The point of this is to find a way around the issues or blocks you run into. Find a way to take the less pleasurable parts and make them fun. Or at least a nice change. For some of you, it's the editing that's an issue. For some it's the writing. For others it might be design or marketing. Make it fun, make it routine, make it relaxing. I'm grateful I have a place to go where they don't mind me being there taking up a table (I would leave if it was busy enough for the table to be needed, and I do leave once it gets busy), and where I can be comfortable, treat myself, and get some work done.

If you don't have a restaurant or coffee house to go, maybe there's somewhere outdoors, like a park. Perhaps there's a local hotel with a lobby bar where they won't mind you taking up space at a table or comfy sofa in the lobby to write/edit.

Now for some links.

Accepting Submissions:

Carte Blanche is accepting fiction, nonfiction, poetry, and photo essays. Pays a modest honorarium. Deadline May 1.

The First Line is accepting fiction and essays for their summer line. Up to 5000 lines.

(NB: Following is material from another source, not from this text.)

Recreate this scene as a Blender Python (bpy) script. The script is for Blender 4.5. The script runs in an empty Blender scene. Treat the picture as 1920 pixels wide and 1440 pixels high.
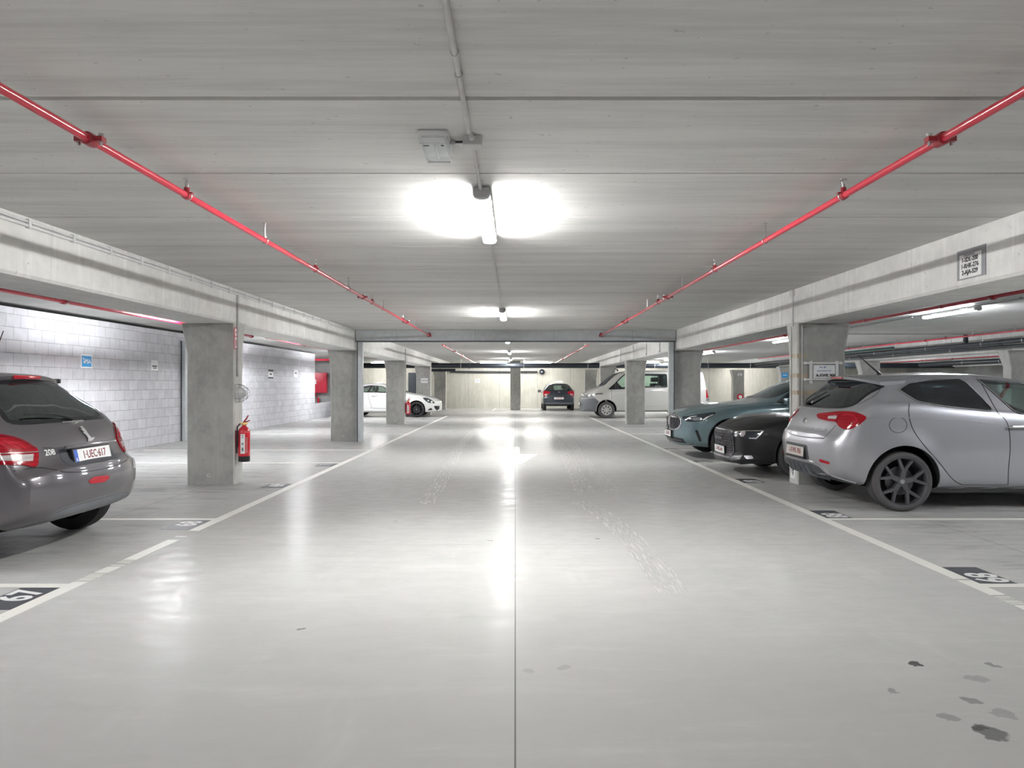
import bpy, bmesh, math, random
import numpy as np
from mathutils import Vector, Matrix
from mathutils.bvhtree import BVHTree
from mathutils.geometry import delaunay_2d_cdt
R = math.radians
random.seed(7)
scene = bpy.context.scene
col = scene.collection
# ------------------------------------------------------------------ camera
CX, CY, F, H = 966.0, 722.0, 1340.0, 1.4
cd = bpy.data.cameras.new('camera'); cam = bpy.data.objects.new('camera', cd); col.objects.link(cam)
cam.location = (0, 0, H); cam.rotation_euler = (R(90), 0, 0)
cd.sensor_width = 36; cd.lens = F/1920*36
cd.shift_x = -(CX-960)/1920; cd.shift_y = (CY-720)/1920
cd.clip_start = .05; cd.clip_end = 300
scene.camera = cam

# ------------------------------------------------------------------ materials
class NT:
    def __init__(s, name):
        s.m = bpy.data.materials.new(name); s.m.use_nodes = True
        s.t = s.m.node_tree; s.t.nodes.clear()
    def n(s, typ, props=None, **inp):
        nd = s.t.nodes.new('ShaderNode'+typ)
        for k, v in (props or {}).items(): setattr(nd, k, v)
        for k, v in inp.items():
            key = int(k[1:]) if k[0] == 'i' and k[1:].isdigit() else k.replace('_', ' ')
            sock = nd.inputs[key]
            if isinstance(v, bpy.types.NodeSocket): s.t.links.new(v, sock)
            else: sock.default_value = v
        return nd
    def out(s, sh):
        o = s.n('OutputMaterial'); s.t.links.new(sh, o.inputs[0]); return s.m
    def math(s, op, a, b=0.0, c=0.0): return s.n('Math', {'operation': op}, i0=a, i1=b, i2=c).outputs[0]
    def pos(s): return s.n('NewGeometry').outputs['Position']
    def scale(s, v, sc): return s.n('VectorMath', {'operation': 'MULTIPLY'}, i0=v, i1=sc).outputs[0]
    def noise(s, vec, sc, det=3, rough=.55): return s.n('TexNoise', None, Vector=vec, Scale=sc, Detail=det, Roughness=rough).outputs[0]
    def ramp(s, f, lo, hi, a=0.0, b=1.0):
        return s.n('MapRange', {'interpolation_type': 'SMOOTHSTEP'}, i0=f, i1=lo, i2=hi, i3=a, i4=b).outputs[0]
    def mix(s, f, a, b):
        nd = s.n('Mix', {'data_type': 'RGBA'}); 
        for sock, v in ((nd.inputs[0], f), (nd.inputs[6], a), (nd.inputs[7], b)):
            if isinstance(v, bpy.types.NodeSocket): s.t.links.new(v, sock)
            else: sock.default_value = v if not isinstance(v, tuple) else (v+(1,))[:4]
        return nd.outputs[2]
    def bump(s, h, st, dist=.01): return s.n('Bump', None, Height=h, Strength=st, Distance=dist).outputs[0]
    def pbr(s, **k): return s.n('BsdfPrincipled', None, **k).outputs[0]
def c4(c): return (c[0], c[1], c[2], 1)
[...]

Must start with the line "The plan suddenly made sense." Pays up to $50. Deadline May 1.

Afrocentric Books is accepting diverse fiction for their steampunk anthology Afrosteam. Must have a main character of indigenous African descent. 1000 to 7500 words. Pays $.01/word. Deadline May 5.

The Dark City is accepting short crime and mystery fiction. 1000 to 7500 words. Pays $25.

Litbreak is accepting short stories, novel excerpts, essays, reviews, and poetry. Up to 12,000 words. Pays between $25 and $100 depending upon type of submission.

Confingo is accepting short stories, poems, or art. Up to 5000 words. Pays £20.

Where have you found to get some quiet time away from home for work? Do you write or edit there (or something else)? Any of these links of interest? Anything to share?

May you find your Muse.

*Image Glass of Wine 2, OCAL, clker.com

6 comments:

Alex J. Cavanaugh said...

I can't concentrate anywhere but my office. I'm too easily distracted.
Impressed you can write at Chuck E. Cheese's without killing someone.

Hilary Melton-Butcher said...

Hi Shannon - I need my space, definitely not out of the flat, but then I don't have kids ... so quiet without even music ... good luck with the editing etc ... cheers Hilary

L. Diane Wolfe said...

I've written a few things after a couple glasses of wine. Always fun to read the next day.

The difference for me isn't so much between first draft and editing as fiction and non-fiction. I can write fiction in ten minute spurts but for non-fiction, I need at least 1-2 hours of concentrated effort.

Jennifer Lee Rossman said...

Your attention span is admirable!

Susan Gourley/Kelley said...

I do better outside the house too. It's really a distraction with chores calling my name all the time. I need quiet to edit, too. Wine helps.

A Beer for the Shower said...

I like the way you think, and I'm much the same. Hell, I can't even write in my home office most of the time even if it's completely silent because I'm surrounded by too many distractions. When I'm out, though, I have no Internet access, no gadgets, no TVs... just me and a Word doc. I'm forced to write. I need to do that more often.